Israeli deputy spending chief resigns ahead of 2024 budget revision


The official’s resignation comes just days ahead of the scheduled presentation of the 2024 revised budget to the Knesset.

  • People wave Israeli flags during a protest against humanitarian aid entering Gaza and against the hostages exchange deal with Hamas, in occupied al-Quds, occupied Palestine, Thursday, Jan. 25, 2024 (AP)

Itai Temkin, the deputy budget commissioner of the Israeli Finance Ministry, has announced his resignation from his position, The Times of Israel reported. This development comes just days ahead of the scheduled presentation of the revised budget for 2024 to the Knesset, which incorporates critical adjustments to allocate funds to sustain the ongoing genocidal aggression against Gaza.  

In his role as the deputy head of the budget division for microfinance and budgetary matters, Temkin played a pivotal role in formulating plans for spending changes to suit the aggression waged by the IOF against Gaza. His resignation introduces a notable change in leadership at a critical juncture for financial decision-making in the occupation’s regime.

Read more: Israeli war budget falls $20bln short, spurs closure of 10 ministries

Temkin’s responsibilities extended beyond the war-related budget adjustments. At the Ministry, he also oversaw the budget department’s interactions with global credit rating agencies.

The resignation of Itai Temkin adds an element of uncertainty to the already exacerbated conflict of the Israeli political establishment and raises questions about the sustainability of financial strategies amid ongoing geopolitical challenges. As the revised budget for 2024 awaits Knesset’s approval, the occupation’s Finance Ministry will need to navigate these changes to ensure effective fiscal management during a critical period.

Israeli fiscal deficit surges to 4.2% of GDP amid heightened war costs 

Earlier this month, the Israeli Ministry of Finance Accountant General revealed that “Israel’s” fiscal deficit expanded to 4.2% of the GDP by December 2023, marking a substantial increase from the 2% deficit recorded at the end of September.

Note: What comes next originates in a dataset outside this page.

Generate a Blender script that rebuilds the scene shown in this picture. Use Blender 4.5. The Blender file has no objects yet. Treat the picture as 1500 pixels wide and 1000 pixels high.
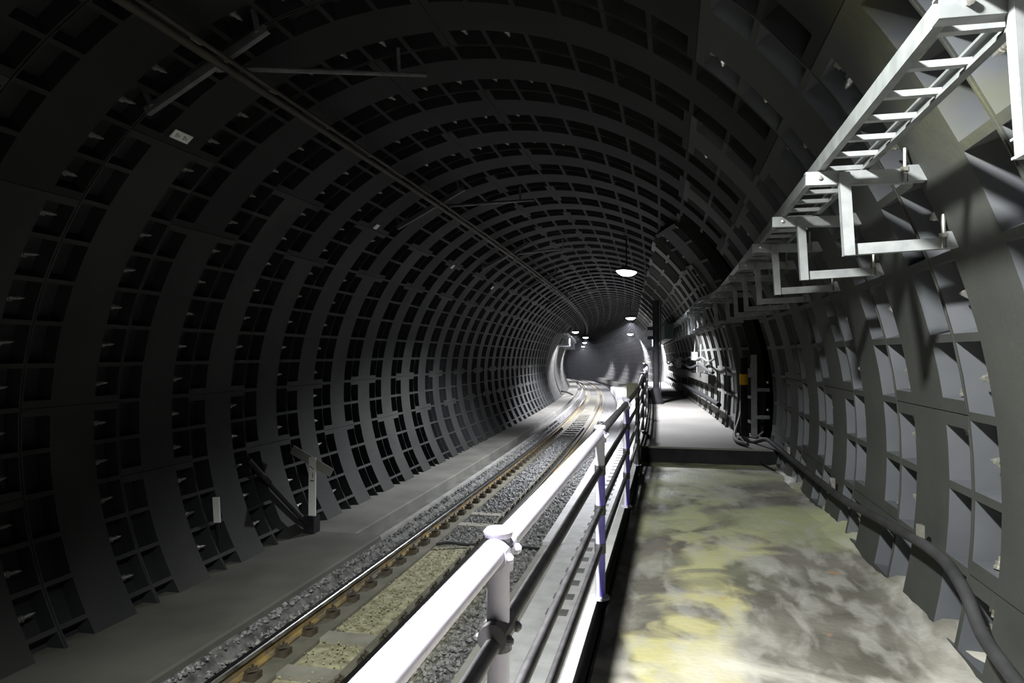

This surge translates to a significant gap of NIS 77.5 billion ($20,7 billion) between government revenues and expenditures, primarily attributed to heightened spending related to the costs of war.

By the end of November 2023, the deficit stood at 3.4%, amounting to NIS 62.3 billion ($16,6 billion). This increase in the deficit is also due to the cost of war.

A stark contrast emerges when compared to late 2022, where, just days after the current administration assumed office, “Israel” enjoyed a modest fiscal surplus of NIS 10 billion. Within a span of one year, this surplus transformed into a deficit, surging by NIS 10 billion.

The substantial rise in the deficit can be traced back to a dual impact—decreasing revenue and escalating government spending.

Read more: Killing Palestinians costs ‘Israel’ $220Mln per day: WashPo

“State revenues” experienced a notable decline of NIS 30 billion in the past year, with NIS 24 billion less in tax revenue and an additional NIS 6 billion less in revenue from “National Insurance”.

Tax revenues witnessed an 8% decrease, plummeting from NIS 428.9 billion in 2022 to NIS 404.4 billion. The decline in tax collection was initiated in mid-2022, coinciding with an increase in interest rates, and intensified following the onset of the war, as underscored by the Accountant General.

Notably, real estate taxes, encompassing purchase tax and betterment tax, saw a substantial 45% decrease in 2023, totaling NIS 14.4 billion compared to NIS 25.4 billion in 2022.

The latest figures for December reveal that the government’s current expenditure reached NIS 33 billion. This sum includes an additional NIS 17 billion earmarked for war-related expenses and an extra NIS 5.7 billion allocated for property tax to address damages incurred during the ongoing war.